The field day at Basona, in the Amhara region, showcased a wider variety of activities and technologies, including large-scale seed multiplication of wheat and barley. The participants visited farm households employing, and benefiting from, improved livestock feed troughs and technologies, which are yielding better managed animals for live sales and dairy products. And they had an opportunity to visit the local Angolela Milk Cooperative Union.
‘In the past, I used local seeds from my own crops or bought them from a neighbor’, said Mr. Getaneh Temtem a farmer in Basona. ‘The yield from those local varieties were unsatisfactory. Now I use “wonye” wheat improved variety that I obtained from the Africa RISING project and the yield and biomass is very impressive.’
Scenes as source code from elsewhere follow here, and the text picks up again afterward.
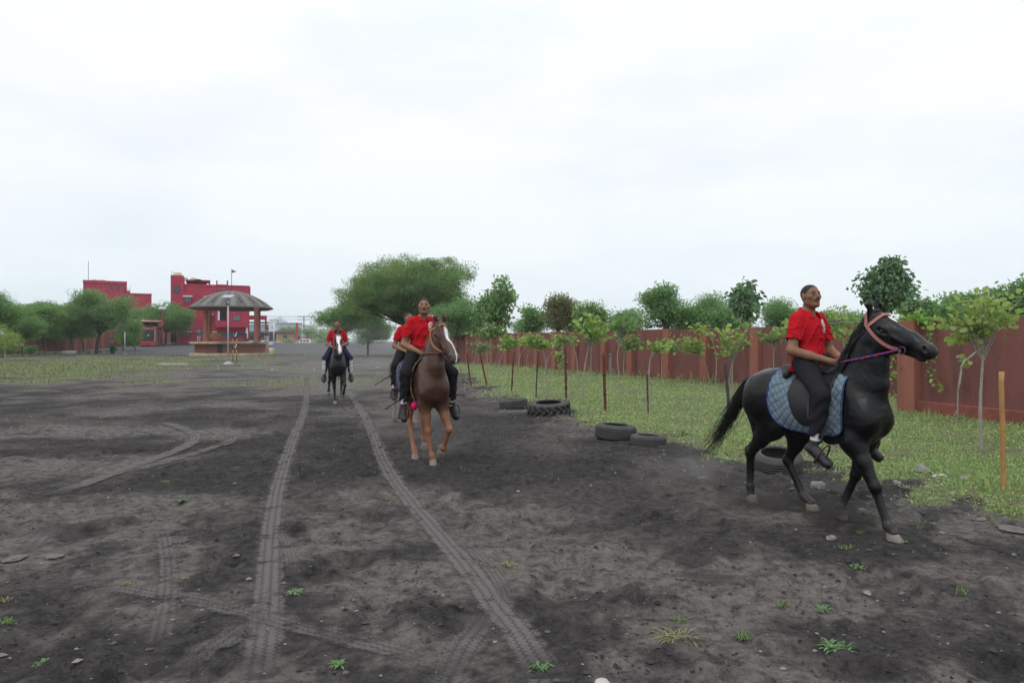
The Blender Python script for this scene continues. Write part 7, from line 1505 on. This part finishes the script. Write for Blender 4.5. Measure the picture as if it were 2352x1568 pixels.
H2 = build_horse('chestnut_horse', 'chestnut horse with a long white blaze walking towards the camera', POSE2, .0105, O2, R2, coat((.074, .033, .023), dark=(.04, .019, .015), legc=(.29, .125, .068), blaze=.65, muzzle=(.075, .05, .045)), coat_chest, hoof_pale, hair_chest, 1.03)
P2 = build_rider('person', 'man with moustache in red polo shirt riding the chestnut horse with the white blaze', .0085, O2, R2, 1.03, hairtop=.004, glance=radians(-14), hand_dz=(-.03, .02), hands_fw=(.22, .27), skin=(.25, .130, .078), rp=dict(nod=-.12))
tack(H2, P2, 2, dict(pad='dark blue quilted saddle cloth on the chestnut horse', saddle='black leather saddle on the chestnut horse', bridle='orange leather bridle with patterned rope rein on the chestnut horse'), O2, R2, 1.03,
     pad=dict(ext=(-.42, .02), zb=.88, name='pad_navy', cols=((.06, .08, .17), (.035, .05, .11), (.012, .015, .04)), bind=(.03, .04, .10)), bridle=(.40, .16, .06), rein=((.25, .05, .05), (.05, .09, .05)))
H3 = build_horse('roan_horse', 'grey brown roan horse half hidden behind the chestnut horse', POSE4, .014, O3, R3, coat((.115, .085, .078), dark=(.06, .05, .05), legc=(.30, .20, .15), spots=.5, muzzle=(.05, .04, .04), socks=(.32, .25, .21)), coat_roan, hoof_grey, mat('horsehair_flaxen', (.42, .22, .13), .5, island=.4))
P3 = build_rider('person', 'man in red polo shirt on the roan horse, mostly hidden', .012, O3, R3, hand_dz=(-.03, .02), fine=False, glance=radians(12), skin=(.23, .12, .075))
tack(H3, P3, 3, dict(saddle='worn black saddle on the roan horse', bridle='thin brown bridle on the roan horse'), O3, R3, fine=False, bridle=(.12, .06, .04), rein=((.10, .10, .08), (.12, .12, .10)))
H4 = build_horse('dark_horse', 'dark bay horse with a broad white face stripe trotting alone in the dust', POSE3, .016, O4, R4, coat((.008, .008, .010), blaze=1.5, muzzle=(.03, .03, .03), dusty=.3), coat_black, hoof_pale, hair_blk)
P4 = build_rider('person', 'man in red polo and navy trousers with white lower legs on the far dark horse', .013, O4, R4, trousers='navy', fine=False, skin=(.23, .12, .075), hand_dz=(-.02, .03), glance=radians(-2))
tack(H4, P4, 4, dict(saddle='black saddle on the far dark horse with white face stripe', bridle='pink webbing bridle on the far dark horse'), O4, R4, fine=False, bridle=(.45, .14, .13), rein=((.35, .10, .10), (.3, .09, .09)))

# ---- braided rope with a pink pompom, riding crops
def in_frame(O, R, p, sc=1.): return Vector(O)+Matrix.Rotation(R, 3, 'Z') @ (Vector(p)*sc)
r_ = thing('lead_rope', 'braided multicoloured rope ending in a bright pink pompom beside the chestnut horse shoulder', 'rope', O2, R2); r_.scale = (1.03,)*3
a = Vector(P2.hands[-1]); pts = []
for x, z in ((.25, 1.40), (.27, 1.28), (.29, 1.15), (.30, 1.02), (.31, .92), (.31, .82)): pts.append(H2.F0.hit((x, -.6, z), (0, 1, 0), .03))
pts = spline([a]+pts, 30)
for ph, c in enumerate(((.35, .04, .05), (.03, .12, .09), (.20, .17, .05))):
    mb = MB(); mb.tube([p+Vector((.012*cos(i*1.3+ph*2.09), -.004, .012*sin(i*1.3+ph*2.09))) for i, p in enumerate(pts)], .010, 6); mb.build('strand', mat('strand_%d' % ph, c, .85), r_)
F_ = Field(np.array(pts[-1])-.16, np.array(pts[-1])+.12, .008); q = np.array(pts[-1]); rg_ = random.Random(2); F_.ell(q+(0, -.01, -.05), (.042, .042, .055), .01)
for i in range(26): d = Vector((rg_.gauss(0, 1), rg_.gauss(0, 1), rg_.gauss(0, 1))).normalized(); F_.ell(q+(0, -.01, -.05)+np.array(d)*np.array((.036, .036, .05)), (.014, .014, .014), .006)
V, Q = F_.surface(0); link('pompom', npmesh('pompom', V, Q, True, mat('pompom_pink', (.75, .01, .14), .9)), r_)
for lab, O, R, sc, p, q in (('thin black riding crop held by the rider of the chestnut horse', O2, R2, 1.03, (.10, -.52, .74), (.30, -.30, .92)), ('thin black riding crop beside the leg of the roan horse rider', O3, R3, 1.0, (.0, -.62, .86), (.25, -.36, 1.06)), ('thin black crop tip showing at the left knee of the chestnut horse rider', O2, R2, 1.03, (.30, .34, .90), (.28, .52, .88))):
    r_ = thing('riding_crop', lab, 'riding crop', O, R); r_.scale = (sc,)*3; mb = MB(); mb.tube([p, q], [.007, .010], 6); mb.build('shaft', mat('crop_black', (.01, .01, .011), .5), r_); mb = MB(); p, q = Vector(p), Vector(q); d = (p-q).normalized(); mb.tube([p, p+d*.05], .014, 6, flat=((0, 0, 1), .4)); mb.build('flap', mat('crop_black'), r_)
# ================================================================ DUST AND HAZE
def dust(lab, c, r, dens, seed, col=(.60, .56, .54), nsc=1.5):
    m = bpy.data.materials.new('dust_%d' % seed); m.use_nodes = True; t = m.node_tree; t.nodes.clear(); N = t.nodes.new; L = t.links.new
    out = N('ShaderNodeOutputMaterial'); v = N('ShaderNodeVolumePrincipled'); L(v.outputs[0], out.inputs['Volume']); v.inputs['Color'].default_value = (*col, 1); v.inputs['Anisotropy'].default_value = .2
    tc = N('ShaderNodeTexCoord'); ln = N('ShaderNodeVectorMath'); ln.operation = 'LENGTH'; L(tc.outputs['Object'], ln.inputs[0])
    nz = N('ShaderNodeTexNoise'); nz.inputs['Scale'].default_value = nsc; nz.inputs['Detail'].default_value = 4; nz.inputs['Roughness'].default_value = .6
    mpn = N('ShaderNodeMapping'); mpn.inputs['Location'].default_value = (seed*3.1, seed, 0); L(tc.outputs['Object'], mpn.inputs[0]); L(mpn.outputs[0], nz.inputs['Vector'])
    a = N('ShaderNodeMapRange'); a.interpolation_type = 'SMOOTHSTEP'; L(ln.outputs['Value'], a.inputs[0]); a.inputs[1].default_value = 1.0; a.inputs[2].default_value = .1; a.inputs[3].default_value = 0; a.inputs[4].default_value = 1
    b_ = N('ShaderNodeMapRange'); b_.interpolation_type = 'SMOOTHSTEP'; L(nz.outputs[0], b_.inputs[0]); b_.inputs[1].default_value = .38; b_.inputs[2].default_value = .72
    mm = N('ShaderNodeMath'); mm.operation = 'MULTIPLY'; L(a.outputs[0], mm.inputs[0]); L(b_.outputs[0], mm.inputs[1]); m2 = N('ShaderNodeMath'); m2.operation = 'MULTIPLY'; L(mm.outputs[0], m2.inputs[0]); m2.inputs[1].default_value = dens; L(m2.outputs[0], v.inputs['Density'])
    bm = bmesh.new(); bmesh.ops.create_icosphere(bm, subdivisions=3, radius=1); me = bpy.data.meshes.new('dust_cloud'); bm.to_mesh(me); bm.free(); me.materials.append(m)
    o = link('dust_cloud', me); o.location = c; o.scale = r; tag(o, lab, 'dust cloud', None, 'stuff'); return o
g = G(1740, 1165); dust('low puff of dark dust at the hind hooves of the nearest horse', (g.x, g.y, .10), (.46, .42, .24), 9, 1, (.15, .135, .13)); g = G(1935, 1210); dust('low puff of dark dust at the far front hoof of the nearest horse', (g.x, g.y, .08), (.40, .34, .20), 12, 2, (.13, .12, .115))
g = G(1590, 1110); dust('thin veil of dust drifting behind the nearest horse', (g.x-.1, g.y, .12), (.9, .7, .32), .8, 3)
dust('dust kicked up around the legs of the roan horse', (-1.85, 12.6, .25), (1.1, 1.8, .55), .95, 4, (.42, .40, .385)); dust('dust around the legs of the chestnut horse', (-1.0, 10.3, .12), (.75, .9, .32), .8, 5, (.42, .40, .385))
dust('long bank of dust hanging behind the lone dark horse', (-7.0, 30, .8), (7.5, 15, 2.1), .034, 6, (.66, .64, .63), 2.2); dust('wide veil of dust over the far yard behind the riders', (-13, 62, 1.2), (14, 20, 2.6), .012, 7, (.68, .67, .66), 2.2); dust('dust close around the lone dark horse', (-4.8, 19.6, .2), (1.5, 2.0, .6), .5, 8, (.48, .46, .45))
m = bpy.data.materials.new('haze_air'); m.use_nodes = True; t = m.node_tree; t.nodes.clear(); o_ = t.nodes.new('ShaderNodeOutputMaterial'); v = t.nodes.new('ShaderNodeVolumePrincipled'); v.inputs['Color'].default_value = (.86, .91, .96, 1); v.inputs['Density'].default_value = .00036; v.inputs['Anisotropy'].default_value = .0; t.links.new(v.outputs[0], o_.inputs['Volume'])
mb = MB(); mb.box(-430, 430, -45, 910, -1.6, 26); o = mb.build('haze', m); tag(o, kind='stuff')
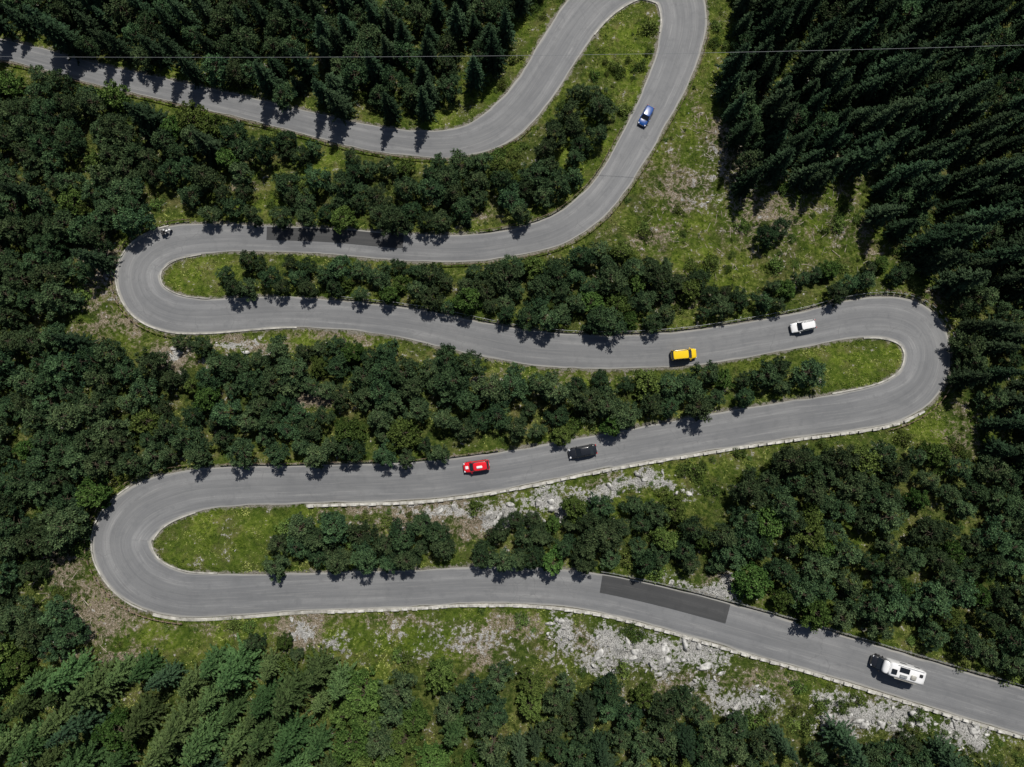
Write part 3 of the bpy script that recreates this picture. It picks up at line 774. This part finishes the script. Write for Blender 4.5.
boxp('solar_panel', (-.3, -.4, 2.99), (1.5, .8, .05), M_glass, e, .01)
boxp('air_conditioner', (-1.8, .3, 3.05), (.85, .7, .22), M_conc, e, .08)
boxp('storage_box', (-.3, .55, 3.03), (1.1, .45, .18), M_steel, e, .05)
boxp('awning', (-.9, 1.2, 2.7), (3.6, .16, .16), M_conc, e, .04)
for sy in (-1, 1):
    boxp('side_window', (-.4, sy*1.165, 1.8), (1.0, .03, .5), M_glass, e, .01)
    boxp('side_window', (-2.6, sy*1.165, 1.8), (.8, .03, .5), M_glass, e, .01)
    boxp('roof_rail', (-1.2, sy*.98, 3.02), (4.2, .04, .05), M_black, e, .01)
    boxp('mirror', (2.75, sy*1.15, 1.5), (.14, .25, .3), M_black, e, .04)
    boxp('headlamp', (3.72, sy*.7, .82), (.2, .3, .18), M_lamp, e, .04)
    boxp('tail_lamp', (-3.76, sy*.95, .95), (.06, .16, .4), M_tail, e, .02)
    for wx in (2.95, -2.3): wheel('wheel', wx, sy*.93, .36, .26, e)
boxp('ladder', (-3.85, .5, 1.7), (.06, .4, 1.8), M_steel, e, .02)
place(e, 892, 664.5, -1)

e = bpy.data.objects.new('motorcycle', None); COL.objects.link(e)
for wx in (.72, -.72): wheel('wheel', wx, 0, .31, .13, e)
hull('fuel_tank', [(.42, .08, .72, .9), (.3, .17, .68, 1.0), (.05, .18, .68, 1.0), (-.12, .1, .7, .86)], M_white, e)
hull('seat', [(-.08, .1, .72, .82), (-.4, .15, .72, .82), (-.75, .11, .78, .88), (-.9, .06, .82, .9)], M_black, e)
hull('engine', [(.35, .12, .3, .66), (0, .2, .26, .68), (-.3, .14, .3, .66)], M_rim, e)
hull('fairing', [(.95, .08, .7, .95), (.75, .2, .6, 1.12), (.5, .2, .6, 1.05)], M_white, e)
boxp('handlebar', (.5, 0, 1.05), (.05, .75, .05), M_black, e, .015)
for sy in (-1, 1): boxp('pannier', (-.65, sy*.32, .65), (.45, .22, .35), M_black, e, .05)
V = []; Fs = []
limb(V, Fs, (.45, .0, .9), (.72, 0, .31), .04, .035, 8); limb(V, Fs, (-.1, 0, .45), (-.72, 0, .31), .05, .04, 8)
mesh_obj('fork', V, Fs, [M_steel], parent=e)
sv = [(-.3, 0, .92), (-.22, 0, 1.15), (-.1, 0, 1.38), (-.05, 0, 1.5), (-.08, .2, 1.38), (.18, .34, 1.22), (.45, .33, 1.1), (-.08, -.2, 1.38), (.18, -.34, 1.22), (.45, -.33, 1.1),
      (-.28, .14, .9), (.12, .25, .82), (-.1, .24, .42), (.05, .24, .36), (-.28, -.14, .9), (.12, -.25, .82), (-.1, -.24, .42), (.05, -.24, .36)]
se = [(0, 1), (1, 2), (2, 3), (2, 4), (4, 5), (5, 6), (2, 7), (7, 8), (8, 9), (0, 10), (10, 11), (11, 12), (12, 13), (0, 14), (14, 15), (15, 16), (16, 17)]
rad = [.16, .16, .17, .07, .09, .06, .045, .09, .06, .045, .11, .08, .06, .05, .11, .08, .06, .05]
me = bpy.data.meshes.new('rider'); me.from_pydata(sv, se, []); me.materials.append(M_black)
ro_ = bpy.data.objects.new('rider', me); COL.objects.link(ro_); ro_.parent = e
sk = ro_.modifiers.new('skin', 'SKIN')
for k, r in enumerate(rad): me.skin_vertices[0].data[k].radius = (r, r)
me.skin_vertices[0].data[0].use_root = True
sb = ro_.modifiers.new('sub', 'SUBSURF'); sb.levels = 1; sb.render_levels = 2
b2 = bmesh.new(); bmesh.ops.create_uvsphere(b2, u_segments=20, v_segments=12, radius=.15); me = bpy.data.meshes.new('helmet'); b2.to_mesh(me); b2.free(); me.materials.append(M_white)
ho = bpy.data.objects.new('helmet', me); COL.objects.link(ho); ho.parent = e; ho.location = (-.01, 0, 1.63); ho.scale = (1.15, .92, 1.05)
boxp('visor', (.1, 0, 1.64), (.1, .2, .1), M_glass, e, .03)
place(e, 169, 233, -1)

# ------------------------------------------------------------------ light, world, camera
l = bpy.data.lights.new('sun', 'SUN'); l.energy = 5.0; l.angle = math.radians(.5); l.color = (1, .96, .89)
lo = bpy.data.objects.new('sun', l); COL.objects.link(lo); lo.rotation_euler = (-sd).to_track_quat('-Z', 'Y').to_euler(); lo.location = (0, 60, 200)
w = bpy.data.worlds.new('World'); scene.world = w; w.use_nodes = True
nt = w.node_tree; nt.nodes.clear()
sky = nt.nodes.new('ShaderNodeTexSky'); sky.sky_type = 'NISHITA'; sky.sun_disc = False; sky.sun_elevation = SEL; sky.sun_rotation = SAZ
bg = nt.nodes.new('ShaderNodeBackground'); bg.inputs[1].default_value = .055
ou = nt.nodes.new('ShaderNodeOutputWorld'); nt.links.new(sky.outputs[0], bg.inputs[0]); nt.links.new(bg.outputs[0], ou.inputs[0])
cam = bpy.data.cameras.new('camera'); co = bpy.data.objects.new('camera', cam); COL.objects.link(co)
co.location = (0, 0, HC); co.rotation_euler = (0, 0, 0); cam.sensor_width = 36; cam.lens = 36*F/1024; cam.clip_end = 3000; cam.clip_start = .5
scene.camera = co
scene.view_settings.view_transform = 'Standard'; scene.view_settings.look = 'None'; scene.view_settings.exposure = 0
Improved varieties of avocado and better methods for producing ‘enset’ (false banana) were showcased in the field day at the Lemo site in SNNPR. At this site, the Africa RISING project had introduced water ponds and solar pumps. Use of these irrigation technologies led not only to increased smallholder incomes but also to use of improved crop varieties. Farmers who produce wheat in cluster [cluster approach is an initiative that contains geographically specialized priority commodities across the four major agricultural regions of the country). These clusters are intended to act as Centers of Excellence where regions will be supported to maximize production and productivity] and produce varieties of seed for multiplication shared their experiences with other farmers. The cluster approach helps to produce quality seeds, enhance collective action and facilitate use of mechanization.
This series of end-of-year Africa RISING field days ended at the Sinana site, which is known for its high wheat production. Participants were shown on-farm adaptation trials of forage crops, wheat seed multiplication and soil fertility trials.
At the close of the field days, Kindu Mekonnen, coordinator of the Africa RISING project in the Ethiopian highlands, called on the farmers to continue their adoption of these new and research-validated technologies and on government and other officials to scale up their use so as to benefit more farmers in wider areas.